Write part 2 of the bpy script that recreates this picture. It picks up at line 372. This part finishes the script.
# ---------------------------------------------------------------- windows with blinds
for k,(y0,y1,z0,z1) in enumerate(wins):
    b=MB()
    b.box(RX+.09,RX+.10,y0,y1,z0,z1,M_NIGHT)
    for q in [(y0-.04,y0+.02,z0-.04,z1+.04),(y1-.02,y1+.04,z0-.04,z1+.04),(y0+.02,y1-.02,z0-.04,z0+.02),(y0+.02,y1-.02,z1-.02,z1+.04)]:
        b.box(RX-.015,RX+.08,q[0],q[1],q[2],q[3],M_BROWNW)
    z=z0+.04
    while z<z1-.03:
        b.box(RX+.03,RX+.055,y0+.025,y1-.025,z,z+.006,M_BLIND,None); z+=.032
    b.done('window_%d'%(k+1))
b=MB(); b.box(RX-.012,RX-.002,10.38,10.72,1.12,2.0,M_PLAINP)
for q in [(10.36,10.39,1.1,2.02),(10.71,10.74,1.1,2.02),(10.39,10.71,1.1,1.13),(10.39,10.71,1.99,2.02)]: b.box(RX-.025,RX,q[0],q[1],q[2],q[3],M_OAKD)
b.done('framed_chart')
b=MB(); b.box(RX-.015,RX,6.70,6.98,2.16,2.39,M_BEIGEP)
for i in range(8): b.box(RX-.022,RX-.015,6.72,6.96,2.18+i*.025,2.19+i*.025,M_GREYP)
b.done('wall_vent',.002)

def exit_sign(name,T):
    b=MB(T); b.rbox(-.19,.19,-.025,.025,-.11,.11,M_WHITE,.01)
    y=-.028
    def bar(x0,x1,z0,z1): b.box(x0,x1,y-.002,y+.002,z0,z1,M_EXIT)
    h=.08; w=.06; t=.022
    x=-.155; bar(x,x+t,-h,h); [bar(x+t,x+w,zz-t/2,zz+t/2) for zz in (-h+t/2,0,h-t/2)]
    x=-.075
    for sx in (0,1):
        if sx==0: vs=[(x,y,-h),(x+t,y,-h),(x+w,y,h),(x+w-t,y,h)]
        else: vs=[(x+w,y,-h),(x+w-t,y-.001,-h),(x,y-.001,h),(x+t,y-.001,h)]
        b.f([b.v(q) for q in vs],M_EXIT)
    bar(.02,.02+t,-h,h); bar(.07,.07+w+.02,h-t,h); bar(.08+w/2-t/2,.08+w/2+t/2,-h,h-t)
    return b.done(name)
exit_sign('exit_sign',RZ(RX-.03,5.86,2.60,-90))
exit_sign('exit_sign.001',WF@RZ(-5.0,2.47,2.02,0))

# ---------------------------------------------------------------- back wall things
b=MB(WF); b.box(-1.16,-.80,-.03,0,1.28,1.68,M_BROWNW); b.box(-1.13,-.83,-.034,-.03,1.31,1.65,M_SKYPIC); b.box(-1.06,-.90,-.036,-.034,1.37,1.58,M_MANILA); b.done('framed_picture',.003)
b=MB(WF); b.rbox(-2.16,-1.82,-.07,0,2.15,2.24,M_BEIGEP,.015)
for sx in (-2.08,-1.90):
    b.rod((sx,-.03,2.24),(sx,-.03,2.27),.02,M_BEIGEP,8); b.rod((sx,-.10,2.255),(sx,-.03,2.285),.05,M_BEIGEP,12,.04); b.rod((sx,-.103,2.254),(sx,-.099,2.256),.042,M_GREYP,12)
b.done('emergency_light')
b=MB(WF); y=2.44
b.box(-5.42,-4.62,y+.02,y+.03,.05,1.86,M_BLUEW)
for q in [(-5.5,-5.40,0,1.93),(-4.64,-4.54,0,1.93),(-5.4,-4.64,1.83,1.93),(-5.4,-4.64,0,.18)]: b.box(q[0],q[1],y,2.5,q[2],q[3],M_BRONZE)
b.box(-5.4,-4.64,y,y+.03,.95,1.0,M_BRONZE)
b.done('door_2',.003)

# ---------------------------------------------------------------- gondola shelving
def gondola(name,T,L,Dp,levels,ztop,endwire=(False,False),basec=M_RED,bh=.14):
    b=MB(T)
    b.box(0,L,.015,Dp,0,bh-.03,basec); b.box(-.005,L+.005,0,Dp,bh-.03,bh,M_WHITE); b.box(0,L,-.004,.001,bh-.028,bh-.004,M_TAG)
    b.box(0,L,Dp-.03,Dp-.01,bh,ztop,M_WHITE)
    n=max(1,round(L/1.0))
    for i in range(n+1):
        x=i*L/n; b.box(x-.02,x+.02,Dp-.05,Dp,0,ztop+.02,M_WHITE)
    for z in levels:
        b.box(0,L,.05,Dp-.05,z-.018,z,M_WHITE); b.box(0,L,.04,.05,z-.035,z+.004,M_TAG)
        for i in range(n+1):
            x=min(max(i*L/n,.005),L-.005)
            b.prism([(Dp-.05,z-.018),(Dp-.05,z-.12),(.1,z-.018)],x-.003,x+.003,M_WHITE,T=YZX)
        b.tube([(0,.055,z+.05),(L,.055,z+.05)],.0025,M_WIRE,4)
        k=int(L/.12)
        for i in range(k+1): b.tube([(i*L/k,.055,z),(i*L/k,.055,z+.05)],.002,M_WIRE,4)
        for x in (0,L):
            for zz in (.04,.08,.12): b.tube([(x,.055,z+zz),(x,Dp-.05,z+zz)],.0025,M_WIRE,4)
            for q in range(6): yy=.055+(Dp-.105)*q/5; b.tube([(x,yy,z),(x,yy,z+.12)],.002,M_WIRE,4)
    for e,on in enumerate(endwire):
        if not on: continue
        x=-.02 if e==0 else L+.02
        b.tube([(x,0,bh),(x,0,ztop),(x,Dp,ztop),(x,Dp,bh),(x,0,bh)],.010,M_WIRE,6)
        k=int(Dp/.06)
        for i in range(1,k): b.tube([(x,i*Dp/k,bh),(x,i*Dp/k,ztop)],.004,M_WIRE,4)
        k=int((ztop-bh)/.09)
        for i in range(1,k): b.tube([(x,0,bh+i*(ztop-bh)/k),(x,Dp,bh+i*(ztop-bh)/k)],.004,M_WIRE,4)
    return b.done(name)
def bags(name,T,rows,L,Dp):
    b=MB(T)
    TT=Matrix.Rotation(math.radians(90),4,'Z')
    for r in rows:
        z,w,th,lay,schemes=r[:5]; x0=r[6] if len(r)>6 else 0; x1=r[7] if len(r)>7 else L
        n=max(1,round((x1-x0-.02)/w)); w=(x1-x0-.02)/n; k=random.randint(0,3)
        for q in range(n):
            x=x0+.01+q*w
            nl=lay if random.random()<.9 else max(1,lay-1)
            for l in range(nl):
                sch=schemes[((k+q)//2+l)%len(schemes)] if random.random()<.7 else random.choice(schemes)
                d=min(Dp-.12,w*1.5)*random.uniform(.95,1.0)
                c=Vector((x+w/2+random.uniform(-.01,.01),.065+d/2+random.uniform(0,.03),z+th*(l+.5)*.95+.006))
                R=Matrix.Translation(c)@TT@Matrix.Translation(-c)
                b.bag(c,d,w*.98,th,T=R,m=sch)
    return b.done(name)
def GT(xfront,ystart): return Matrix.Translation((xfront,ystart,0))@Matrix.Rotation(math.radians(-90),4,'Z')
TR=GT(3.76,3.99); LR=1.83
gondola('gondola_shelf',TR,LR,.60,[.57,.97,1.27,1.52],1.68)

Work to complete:
Reproduce, please, the lines of the material from its first line down to the line containing "b.done('wall_vent',.002)", keeping both ends and nothing beyond them.

Response to the exercise:
Write part 2 of the bpy script that recreates this picture. It picks up at line 372. This part finishes the script.
# ---------------------------------------------------------------- windows with blinds
for k,(y0,y1,z0,z1) in enumerate(wins):
    b=MB()
    b.box(RX+.09,RX+.10,y0,y1,z0,z1,M_NIGHT)
    for q in [(y0-.04,y0+.02,z0-.04,z1+.04),(y1-.02,y1+.04,z0-.04,z1+.04),(y0+.02,y1-.02,z0-.04,z0+.02),(y0+.02,y1-.02,z1-.02,z1+.04)]:
        b.box(RX-.015,RX+.08,q[0],q[1],q[2],q[3],M_BROWNW)
    z=z0+.04
    while z<z1-.03:
        b.box(RX+.03,RX+.055,y0+.025,y1-.025,z,z+.006,M_BLIND,None); z+=.032
    b.done('window_%d'%(k+1))
b=MB(); b.box(RX-.012,RX-.002,10.38,10.72,1.12,2.0,M_PLAINP)
for q in [(10.36,10.39,1.1,2.02),(10.71,10.74,1.1,2.02),(10.39,10.71,1.1,1.13),(10.39,10.71,1.99,2.02)]: b.box(RX-.025,RX,q[0],q[1],q[2],q[3],M_OAKD)
b.done('framed_chart')
b=MB(); b.box(RX-.015,RX,6.70,6.98,2.16,2.39,M_BEIGEP)
for i in range(8): b.box(RX-.022,RX-.015,6.72,6.96,2.18+i*.025,2.19+i*.025,M_GREYP)
b.done('wall_vent',.002)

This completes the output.